What is asked: Among the lines below, list those containing the string "scene".
#### Source records
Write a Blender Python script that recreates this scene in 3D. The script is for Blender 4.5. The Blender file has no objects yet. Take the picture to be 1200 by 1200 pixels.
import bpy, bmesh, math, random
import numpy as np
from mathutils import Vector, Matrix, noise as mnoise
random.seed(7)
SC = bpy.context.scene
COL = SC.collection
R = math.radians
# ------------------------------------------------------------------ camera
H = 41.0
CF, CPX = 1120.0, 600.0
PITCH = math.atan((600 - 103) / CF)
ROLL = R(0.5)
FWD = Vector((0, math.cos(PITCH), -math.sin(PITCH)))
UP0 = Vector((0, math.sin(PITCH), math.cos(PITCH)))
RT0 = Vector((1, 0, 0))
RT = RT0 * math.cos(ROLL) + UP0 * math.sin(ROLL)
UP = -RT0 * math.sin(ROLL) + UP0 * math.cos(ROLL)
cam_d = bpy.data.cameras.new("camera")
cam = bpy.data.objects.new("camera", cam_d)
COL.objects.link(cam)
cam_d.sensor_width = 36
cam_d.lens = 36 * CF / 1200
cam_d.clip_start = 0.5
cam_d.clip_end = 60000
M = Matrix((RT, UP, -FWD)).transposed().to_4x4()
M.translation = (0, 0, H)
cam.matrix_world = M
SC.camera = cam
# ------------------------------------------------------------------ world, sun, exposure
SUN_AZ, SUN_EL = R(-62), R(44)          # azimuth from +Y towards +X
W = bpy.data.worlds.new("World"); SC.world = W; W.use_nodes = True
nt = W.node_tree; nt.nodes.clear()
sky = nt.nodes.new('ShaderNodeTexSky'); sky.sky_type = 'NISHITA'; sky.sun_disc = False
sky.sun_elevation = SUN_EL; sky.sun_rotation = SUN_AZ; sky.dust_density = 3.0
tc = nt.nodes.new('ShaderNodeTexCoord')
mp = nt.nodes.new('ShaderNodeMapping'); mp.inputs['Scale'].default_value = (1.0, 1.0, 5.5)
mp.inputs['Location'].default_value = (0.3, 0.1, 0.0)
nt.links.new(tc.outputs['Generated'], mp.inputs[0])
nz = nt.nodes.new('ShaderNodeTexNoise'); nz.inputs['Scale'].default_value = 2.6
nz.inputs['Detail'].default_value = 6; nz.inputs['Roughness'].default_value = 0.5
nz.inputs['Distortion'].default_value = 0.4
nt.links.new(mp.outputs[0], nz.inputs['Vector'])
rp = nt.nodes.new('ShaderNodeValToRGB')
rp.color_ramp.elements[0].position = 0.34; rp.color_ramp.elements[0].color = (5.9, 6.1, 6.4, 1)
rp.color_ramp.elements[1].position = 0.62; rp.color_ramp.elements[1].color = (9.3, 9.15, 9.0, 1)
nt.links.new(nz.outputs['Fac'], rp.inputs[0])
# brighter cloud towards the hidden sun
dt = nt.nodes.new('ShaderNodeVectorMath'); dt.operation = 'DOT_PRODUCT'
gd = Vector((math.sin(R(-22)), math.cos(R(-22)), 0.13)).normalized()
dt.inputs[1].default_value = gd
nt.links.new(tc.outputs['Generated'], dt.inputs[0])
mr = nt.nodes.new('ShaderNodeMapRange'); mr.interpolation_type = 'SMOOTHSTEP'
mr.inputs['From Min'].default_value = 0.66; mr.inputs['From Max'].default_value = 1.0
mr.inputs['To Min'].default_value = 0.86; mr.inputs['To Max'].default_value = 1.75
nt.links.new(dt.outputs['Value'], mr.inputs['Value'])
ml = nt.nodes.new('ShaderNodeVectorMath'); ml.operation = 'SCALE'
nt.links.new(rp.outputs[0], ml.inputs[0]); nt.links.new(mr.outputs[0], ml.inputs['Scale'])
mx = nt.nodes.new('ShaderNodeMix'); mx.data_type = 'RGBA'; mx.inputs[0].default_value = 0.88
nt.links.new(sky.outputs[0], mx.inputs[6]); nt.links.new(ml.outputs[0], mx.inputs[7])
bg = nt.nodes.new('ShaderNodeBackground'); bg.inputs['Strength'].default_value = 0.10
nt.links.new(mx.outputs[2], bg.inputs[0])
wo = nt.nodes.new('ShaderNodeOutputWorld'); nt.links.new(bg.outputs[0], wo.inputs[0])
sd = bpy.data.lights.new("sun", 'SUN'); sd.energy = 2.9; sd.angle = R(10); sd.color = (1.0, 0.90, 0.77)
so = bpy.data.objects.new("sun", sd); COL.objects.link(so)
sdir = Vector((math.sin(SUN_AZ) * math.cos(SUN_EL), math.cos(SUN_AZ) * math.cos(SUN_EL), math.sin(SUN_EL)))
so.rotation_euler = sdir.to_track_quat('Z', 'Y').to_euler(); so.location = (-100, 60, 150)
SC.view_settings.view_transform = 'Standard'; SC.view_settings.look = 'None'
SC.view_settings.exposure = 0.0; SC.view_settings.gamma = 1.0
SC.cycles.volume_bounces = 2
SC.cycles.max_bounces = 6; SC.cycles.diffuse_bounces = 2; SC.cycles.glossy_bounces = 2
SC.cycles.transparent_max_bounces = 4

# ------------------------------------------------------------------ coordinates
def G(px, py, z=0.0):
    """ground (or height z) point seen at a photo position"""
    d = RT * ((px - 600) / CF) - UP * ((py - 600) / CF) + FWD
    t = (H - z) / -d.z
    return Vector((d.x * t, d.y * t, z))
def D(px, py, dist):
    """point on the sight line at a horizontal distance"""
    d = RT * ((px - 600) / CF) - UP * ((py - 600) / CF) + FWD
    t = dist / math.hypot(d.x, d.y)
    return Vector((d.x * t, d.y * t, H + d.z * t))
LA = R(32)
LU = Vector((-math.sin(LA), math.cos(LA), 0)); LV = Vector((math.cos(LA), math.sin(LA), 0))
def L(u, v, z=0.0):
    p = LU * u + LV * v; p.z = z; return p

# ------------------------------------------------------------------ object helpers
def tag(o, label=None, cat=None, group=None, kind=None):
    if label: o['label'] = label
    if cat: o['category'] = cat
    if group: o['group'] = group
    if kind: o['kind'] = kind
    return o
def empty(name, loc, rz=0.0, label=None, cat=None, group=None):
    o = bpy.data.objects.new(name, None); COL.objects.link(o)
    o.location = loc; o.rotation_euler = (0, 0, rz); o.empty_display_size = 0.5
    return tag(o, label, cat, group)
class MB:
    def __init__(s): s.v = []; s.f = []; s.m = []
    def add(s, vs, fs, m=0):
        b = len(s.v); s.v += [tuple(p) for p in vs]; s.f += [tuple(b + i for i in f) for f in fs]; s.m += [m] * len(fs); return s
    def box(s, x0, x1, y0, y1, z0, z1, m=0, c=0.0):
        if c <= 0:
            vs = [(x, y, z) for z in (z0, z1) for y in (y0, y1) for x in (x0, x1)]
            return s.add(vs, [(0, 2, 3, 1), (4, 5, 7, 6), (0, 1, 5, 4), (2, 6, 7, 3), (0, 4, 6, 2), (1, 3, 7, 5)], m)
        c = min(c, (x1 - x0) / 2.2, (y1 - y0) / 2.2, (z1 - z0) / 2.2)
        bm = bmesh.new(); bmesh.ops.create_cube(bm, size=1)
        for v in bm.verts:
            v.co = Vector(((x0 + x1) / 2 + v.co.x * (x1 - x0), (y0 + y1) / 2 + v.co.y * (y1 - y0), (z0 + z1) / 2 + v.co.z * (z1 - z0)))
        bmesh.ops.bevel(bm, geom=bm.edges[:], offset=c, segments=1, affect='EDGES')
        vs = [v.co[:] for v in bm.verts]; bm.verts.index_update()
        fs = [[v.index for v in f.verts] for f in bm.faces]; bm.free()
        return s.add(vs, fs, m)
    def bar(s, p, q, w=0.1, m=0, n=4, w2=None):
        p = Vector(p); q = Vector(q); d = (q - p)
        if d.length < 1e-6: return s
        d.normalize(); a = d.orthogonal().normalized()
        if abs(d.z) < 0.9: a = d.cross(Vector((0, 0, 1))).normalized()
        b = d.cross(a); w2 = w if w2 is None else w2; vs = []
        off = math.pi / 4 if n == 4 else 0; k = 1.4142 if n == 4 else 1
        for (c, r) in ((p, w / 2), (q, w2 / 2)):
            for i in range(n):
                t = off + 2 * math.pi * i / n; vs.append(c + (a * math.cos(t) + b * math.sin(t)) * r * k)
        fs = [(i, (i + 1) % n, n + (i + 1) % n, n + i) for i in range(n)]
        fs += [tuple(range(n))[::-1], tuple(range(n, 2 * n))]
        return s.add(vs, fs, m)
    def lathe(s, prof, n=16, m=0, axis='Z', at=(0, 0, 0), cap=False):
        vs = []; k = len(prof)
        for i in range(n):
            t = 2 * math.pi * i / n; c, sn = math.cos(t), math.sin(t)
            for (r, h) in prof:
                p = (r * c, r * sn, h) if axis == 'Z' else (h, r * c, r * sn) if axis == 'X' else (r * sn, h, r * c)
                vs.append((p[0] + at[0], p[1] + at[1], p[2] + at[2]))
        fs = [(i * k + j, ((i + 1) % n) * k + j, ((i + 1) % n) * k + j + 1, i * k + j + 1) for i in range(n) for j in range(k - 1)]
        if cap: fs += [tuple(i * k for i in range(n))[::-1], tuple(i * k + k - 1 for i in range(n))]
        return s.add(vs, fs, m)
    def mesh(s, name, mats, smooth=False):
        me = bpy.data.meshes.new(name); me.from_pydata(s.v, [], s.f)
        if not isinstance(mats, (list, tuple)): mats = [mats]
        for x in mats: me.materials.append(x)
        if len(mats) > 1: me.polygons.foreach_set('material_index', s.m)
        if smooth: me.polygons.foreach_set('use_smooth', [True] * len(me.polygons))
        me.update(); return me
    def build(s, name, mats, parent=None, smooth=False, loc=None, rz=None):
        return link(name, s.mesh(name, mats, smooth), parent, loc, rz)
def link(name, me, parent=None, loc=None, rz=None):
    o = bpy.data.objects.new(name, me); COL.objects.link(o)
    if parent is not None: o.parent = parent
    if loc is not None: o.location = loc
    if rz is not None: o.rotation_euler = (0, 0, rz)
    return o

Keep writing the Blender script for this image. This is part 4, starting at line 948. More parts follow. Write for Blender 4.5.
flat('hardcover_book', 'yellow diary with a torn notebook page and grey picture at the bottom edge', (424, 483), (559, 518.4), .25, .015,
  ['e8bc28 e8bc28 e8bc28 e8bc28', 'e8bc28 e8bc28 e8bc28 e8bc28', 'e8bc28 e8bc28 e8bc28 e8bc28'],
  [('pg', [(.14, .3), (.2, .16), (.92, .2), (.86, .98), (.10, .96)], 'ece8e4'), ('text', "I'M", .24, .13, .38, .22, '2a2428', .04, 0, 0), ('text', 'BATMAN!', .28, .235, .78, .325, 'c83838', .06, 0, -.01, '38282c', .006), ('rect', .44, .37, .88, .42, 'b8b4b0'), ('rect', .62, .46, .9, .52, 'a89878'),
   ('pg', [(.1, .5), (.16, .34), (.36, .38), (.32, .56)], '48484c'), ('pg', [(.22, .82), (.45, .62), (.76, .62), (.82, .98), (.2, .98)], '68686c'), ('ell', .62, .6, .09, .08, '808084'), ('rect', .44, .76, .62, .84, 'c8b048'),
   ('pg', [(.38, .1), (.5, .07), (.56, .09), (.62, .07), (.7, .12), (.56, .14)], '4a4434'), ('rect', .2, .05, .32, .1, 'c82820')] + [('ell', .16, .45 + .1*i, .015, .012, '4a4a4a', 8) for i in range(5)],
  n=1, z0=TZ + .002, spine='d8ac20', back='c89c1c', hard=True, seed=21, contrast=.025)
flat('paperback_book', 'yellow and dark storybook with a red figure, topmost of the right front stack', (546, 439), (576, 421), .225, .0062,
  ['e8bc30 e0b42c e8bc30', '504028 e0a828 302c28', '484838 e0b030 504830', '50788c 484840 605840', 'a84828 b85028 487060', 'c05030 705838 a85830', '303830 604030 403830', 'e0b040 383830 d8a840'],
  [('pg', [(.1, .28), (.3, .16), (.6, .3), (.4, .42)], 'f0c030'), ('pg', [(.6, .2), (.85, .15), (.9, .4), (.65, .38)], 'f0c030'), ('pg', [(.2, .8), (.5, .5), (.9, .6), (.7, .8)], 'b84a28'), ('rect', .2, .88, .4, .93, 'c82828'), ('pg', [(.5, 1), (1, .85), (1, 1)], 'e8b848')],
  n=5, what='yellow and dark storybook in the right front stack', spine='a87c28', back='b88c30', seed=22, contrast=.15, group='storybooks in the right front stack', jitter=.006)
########
Worked answer:
Write a Blender Python script that recreates this scene in 3D. The script is for Blender 4.5. The Blender file has no objects yet. Take the picture to be 1200 by 1200 pixels.
SC = bpy.context.scene